CO2 warming stronger than thought

Carbon dioxide indirectly causes up to 50% more global warming than originally thought, a finding that raises questions over targets for stabilising carbon emissions over the long term, a study says.

In a paper published in the journal Nature Geoscience, British scientists say a tool commonly used in climate modelling may have badly underestimated the sensitivity of key natural processes to the warming caused by CO2.

As a result, calculations for anthropogenic global warming on the basis of carbon emissions may be underpitched by between 30% and 50%, they say.

The study is coincidentally published on the eve of a 12-day UN conference in Copenhagen aimed at providing a durable solution to the greenhouse-gas problem.
Long term

The authors stress that the more-than-expected warming would unfold over a matter of hundreds of years, rather than this century.

The findings do not mean that the predictions for temperature rise by 2100, established by the UN's Intergovernmental Panel on Climate Change (IPCC), should be rewritten, they say.

"We don't want to be overly alarmist here," says lead author Dr Dan Lunt of the University of Bristol.

"But if people are thinking about stabilising CO2 at a certain atmospheric level, or putting together a treaty, or having a debate about what the levels should be, it really is important to know what the long-term consequences of those emissions are going to be, because CO2 hangs around for so long."
Pliocene warming

Lunt and colleagues decided to test a widely-used climate model on an epoch called the mid-Pliocene warm period, about three million years ago, when Earth heated up in response to natural processes.

Cores drilled from ocean sediment provide a good idea about atmospheric carbon levels and temperature at the time.

What the team found, though, was that the CO2 levels in the Pliocene - around 400 parts per million - were not consistent with the warming, which was around 3°C higher than today.

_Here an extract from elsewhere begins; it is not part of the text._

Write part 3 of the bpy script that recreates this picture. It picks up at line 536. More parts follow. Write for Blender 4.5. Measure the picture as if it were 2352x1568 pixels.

The difference could only be fully explained by the long-term loss of icesheets and changes in vegetation, says the paper. These changes cause earth's surface to absorb more solar radiation, which causes more warming, and so on.

When applied to what awaits us this century, the adjusted model suggests that nothing significantly different will happen compared to what has already been estimated.

"In that time scale, we don't think the Greenland icesheet is going to melt completely or that East Antarctica will melt. That was what we saw in the model for three million years ago, but it is unlikely to take place in the next century," says Lunt.
Setting targets

Where it poses a dilemma, though, is how to fix a target for stabilising CO2 emissions so that future generations, centuries from now, are not hit by this long-term warming mechanism.

A popular goal is to limit warming since pre-industrial times to 2°C, a figure that in mainstream climate models typically equates to about 450 ppm. At present, earth's CO2 concentrations are at around 387 ppm.

Lunt says that today's level may already be too high in this context.

"Our work says that at 400 parts per million, you are looking at more than 2°C.

"To stabilise at 2°C, you would have to aim for something like 380 ppm. But remember, this is the sort of level that applies if you want a long-term commitment that goes on for centuries, for generations to come."